A reduction in affordable housing and public assets has caused concern amongst Victoria’s elderly housing services.

The 82,000 people on the public housing waitlist is growing by 500 every month [Source: Shutterstock]

A parliamentary inquiry into Victoria’s Public Housing Renewal Program (PHRP) revealed the previous redevelopment in Kensington decreased the total amount of public and community houses by 36 percent and the number of bedrooms by 54 percent, leaving Melbourne-based housing support service Home at Last ‘appalled’.

It also exposed the selling off of public land for private development for just 5 percent of its market value.

Home at Last Client Services Manager, April Bragg labelled the current state of Victoria’s public housing system as ‘outrageous’.

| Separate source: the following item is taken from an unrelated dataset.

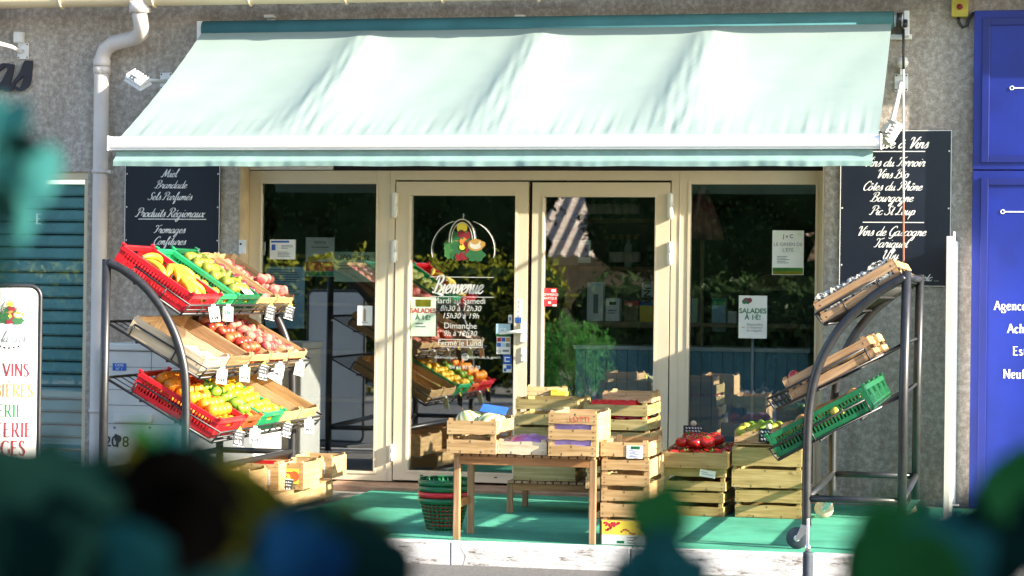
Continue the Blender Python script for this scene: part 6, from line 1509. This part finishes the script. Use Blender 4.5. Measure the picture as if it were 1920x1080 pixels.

The not-for-profit community organisation is frustrated at the affect the $185 million program has had on the public housing waitlist, due to the poor management of the relocation of existing public tenants.

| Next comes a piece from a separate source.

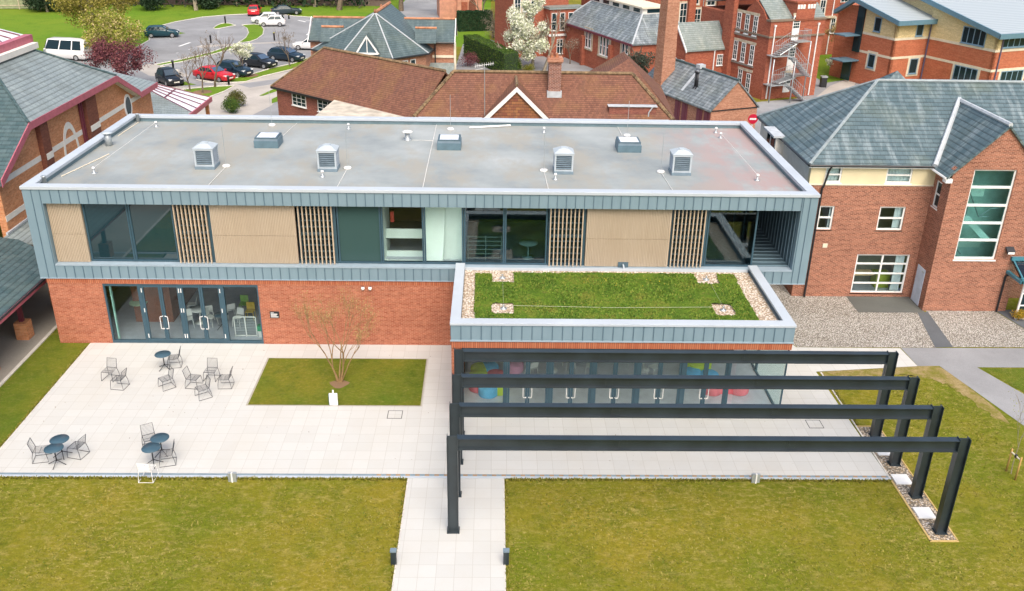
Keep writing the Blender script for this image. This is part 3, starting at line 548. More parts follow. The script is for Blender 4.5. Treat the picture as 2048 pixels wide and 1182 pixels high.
def doorleaf(x0, x1, z0, z1, y, root, hs, mat=g_clear):
    f = MB(); t = 0.085
    f.box(x0, y, z0, x0 + t, y + 0.07, z1); f.box(x1 - t, y, z0, x1, y + 0.07, z1); f.box(x0 + t, y + 0.004, z0, x1 - t, y + 0.066, z0 + 0.16); f.box(x0 + t, y + 0.004, z1 - 0.10, x1 - t, y + 0.066, z1)
    o = f.build('glazed_door', m_frame, root); g = MB(); g.box(x0 + t, y + 0.03, z0 + 0.16, x1 - t, y + 0.04, z1 - 0.10); g.build('pane', mat, o)
    hx = x1 - 0.05 if hs > 0 else x0 + 0.05; s = -1 if hs > 0 else 1
    h = MB(); h.tube([(hx, y, 0.78), (hx + 0.0, y - 0.06, 0.78), (hx + s * 0.11, y - 0.07, 0.80), (hx + s * 0.12, y - 0.07, 0.86), (hx + s * 0.12, y - 0.07, 1.34), (hx + s * 0.11, y - 0.07, 1.40), (hx, y - 0.06, 1.42), (hx, y, 1.42)], 0.017, 6); h.build('handle', m_plastic, o)
    hg = MB(); ex = x0 if hs > 0 else x1
    for z in (0.3, 1.6, z1 - 0.35): hg.box(ex - 0.018, y - 0.022, z, ex + 0.018, y - 0.001, z + 0.2)
    hg.build('hinges', m_plastic, o); return o
GF = MB(); GF.box(-16.9, YG + 0.02, 0.02, -9.98, YG + 0.14, 0.07); GF.box(-16.9, YG + 0.02, 2.95, -9.98, YG + 0.14, 3.01)
for x in (-15.26, -13.50, -11.66): GF.box(x - 0.05, YG + 0.015, 0.07, x + 0.05, YG + 0.15, 2.95)
GF.build('door_screen_frame', m_frame, B)
fixed(-16.9, -15.31, 0.07, 2.95, YG + 0.02, B); fixed(-11.61, -9.98, 0.07, 2.95, YG + 0.02, B)
for a, b, c in ((-15.21, -14.38, -13.55), (-13.45, -12.58, -11.71)): doorleaf(a, b - 0.005, 0.08, 2.94, YG + 0.03, B, 1); doorleaf(b + 0.005, c, 0.08, 2.94, YG + 0.03, B, -1)
mp = MB(); mp.box(-16.74, 0.30, 0.05, -16.68, 0.42, 2.95); mp.build('reveal_trim', plain('pale_green_trim', (0.35, 0.62, 0.55), 0.4), B)
sgn = thing('wall_sign', 'small black sign with white lettering on the brick wall beside the doors', 'sign', (-9.35, YG, 1.53))
q = MB(); q.box(-9.56, YG - 0.03, 1.38, -9.14, YG, 1.70); q.build('sign_board', m_black, sgn); q = MB(); q.box(-9.52, YG - 0.036, 1.62, -9.38, YG - 0.03, 1.65); q.box(-9.52, YG - 0.036, 1.55, -9.22, YG - 0.03, 1.59); q.box(-9.52, YG - 0.036, 1.48, -9.26, YG - 0.03, 1.51); q.box(-9.52, YG - 0.036, 1.42, -9.18, YG - 0.03, 1.45); q.build('lettering', m_white, sgn)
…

“We have over 82,000 people on the public housing waitlist, growing by 500 every month and all the government has effectively done is make the existing stock prettier,” she says.

“We absolutely support the refurbishment of dilapidated stock, but it must not reduce the number of affordable homes and bedrooms while giving away public land forever. That’s madness!”

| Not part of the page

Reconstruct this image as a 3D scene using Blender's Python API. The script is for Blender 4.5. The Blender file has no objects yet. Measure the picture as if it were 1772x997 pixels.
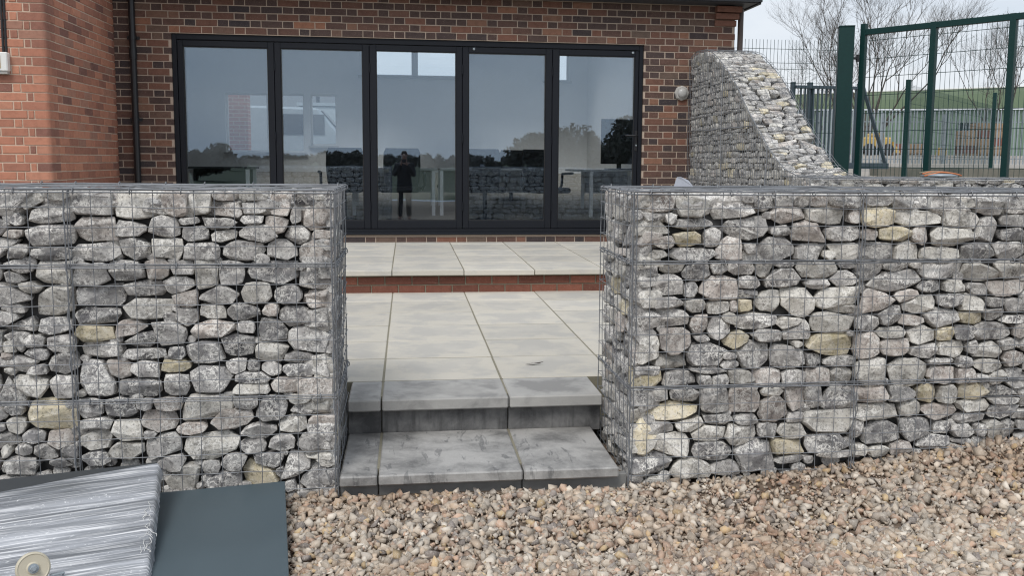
import bpy, bmesh, math, random
import numpy as np
from mathutils import Vector, Matrix, noise
random.seed(11); RNG = np.random.default_rng(11)
S = bpy.context.scene; COL = S.collection
R = math.radians; PI = math.pi

# ------------------------------------------------------------------ camera
F_PX, YAW, PITCH, ROLL, PPX, PPY, EYE = 1605., .134, .112, .0084, 35., -40., 1.45
def _cam_axes():
    f = Vector((math.sin(YAW)*math.cos(PITCH), math.cos(YAW)*math.cos(PITCH), -math.sin(PITCH)))
    r = Vector((math.cos(YAW), -math.sin(YAW), 0)); d = f.cross(r)
    return math.cos(ROLL)*r-math.sin(ROLL)*d, math.sin(ROLL)*r+math.cos(ROLL)*d, f
AX_R, AX_D, AX_F = _cam_axes()
cam = bpy.data.cameras.new("camera"); cam_ob = bpy.data.objects.new("camera", cam); COL.objects.link(cam_ob)
cam.sensor_width = 36; cam.lens = F_PX*36/1772; cam.shift_x = -PPX/1772; cam.shift_y = PPY/1772
cam.clip_start = .02; cam.clip_end = 3000
m = Matrix((AX_R, -AX_D, -AX_F)).transposed().to_4x4(); m.translation = Vector((0, 0, EYE)); cam_ob.matrix_world = m
S.camera = cam_ob
def ray(u, v): return AX_R*((u-886-PPX)/F_PX)+AX_D*((v-498.5-PPY)/F_PX)+AX_F
def on_y(u, v, y): d = ray(u, v); return Vector((0, 0, EYE))+d*(y/d.y)
def on_z(u, v, z): d = ray(u, v); return Vector((0, 0, EYE))+d*((z-EYE)/d.z)

# ------------------------------------------------------------------ world, sun, exposure
S.view_settings.view_transform = 'Standard'; S.view_settings.look = 'None'
S.view_settings.exposure = EXPOSURE = 0.45; S.view_settings.gamma = 1
S.cycles.filter_width = 1.15; S.cycles.use_denoising = True; S.cycles.denoising_prefilter = 'ACCURATE'
SUN_EL, SUN_AZ = R(52), R(205)          # azimuth clockwise from +Y: behind the camera, a little to the left
W = bpy.data.worlds.new("World"); S.world = W; W.use_nodes = True
nt = W.node_tree; N = nt.nodes; L = nt.links; N.clear()
out = N.new('ShaderNodeOutputWorld'); bg = N.new('ShaderNodeBackground'); bg.inputs[1].default_value = .11
sky = N.new('ShaderNodeTexSky'); sky.sky_type = 'NISHITA'; sky.sun_disc = False
sky.sun_elevation = SUN_EL; sky.sun_rotation = SUN_AZ; sky.dust_density = 3; sky.air_density = 1.2
tc = N.new('ShaderNodeTexCoord'); mp = N.new('ShaderNodeMapping'); mp.inputs['Scale'].default_value = (1, 1, 3.2)
nz = N.new('ShaderNodeTexNoise'); nz.inputs['Scale'].default_value = 2.1; nz.inputs['Detail'].default_value = 7; nz.inputs['Roughness'].default_value = .55
rp = N.new('ShaderNodeValToRGB'); rp.color_ramp.elements[0].position = .34; rp.color_ramp.elements[1].position = .66
rp.color_ramp.elements[0].color = (4.3, 4.85, 5.6, 1); rp.color_ramp.elements[1].color = (6.4, 6.6, 6.9, 1)
mx = N.new('ShaderNodeMix'); mx.data_type = 'RGBA'; mx.inputs[0].default_value = .88
L.new(tc.outputs['Generated'], mp.inputs[0]); L.new(mp.outputs[0], nz.inputs['Vector']); L.new(nz.outputs[0], rp.inputs[0])
L.new(sky.outputs[0], mx.inputs[6]); L.new(rp.outputs[0], mx.inputs[7]); L.new(mx.outputs[2], bg.inputs[0]); L.new(bg.outputs[0], out.inputs[0])
sun = bpy.data.lights.new("sun", 'SUN'); sun.energy = 1.5; sun.angle = R(22); sun.color = (1, .965, .92)
sun_ob = bpy.data.objects.new("sun", sun); COL.objects.link(sun_ob)
sd = Vector((math.sin(SUN_AZ)*math.cos(SUN_EL), math.cos(SUN_AZ)*math.cos(SUN_EL), math.sin(SUN_EL)))
sun_ob.rotation_euler = sd.to_track_quat('Z', 'Y').to_euler()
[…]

Home at Last has provided homes for an average of 12 vulnerable older people per month over the last five years, however, this has been reduced to 4 people a month following the redevelopments.

At present, 60 percent of public housing earmarked for people aged over 55, however, many elderly tenants are unable to live there due to accessibly issues presented by multi-level infrastructure.

“We had high hopes the renewals would result in less older people in housing stress, but this program and its poor planning has made the situation worse,” Ms Bragg says.

She explains while it used to take between 1-3 months to house older people in need of a roof over their heads, the average wait-time for people of the highest priority is now over 12 months.

“It’s not good enough,” she says.

A number of recommendations highlighted in the inquiry have been directed to the Department of Health and Human Services for action.

Of these, Home at Last commended the following;

  • the PHRP provide a clear and substantial increase in affordable housing

  • the PHRP results in a decrease to the public housing waitlist

  • current tenants are adequately consulted about the PHRP

  • The price paid for public land is made public knowledge.

With public housing waitlists the worst they have ever been, housing services alike hope the inquiry will force the Federal Government into investing in housing security for vulnerable, elderly Australians.

“We hope the Government will commit to building new public housing and putting in place an Older Person’s Housing Strategy,” Ms Bragg says.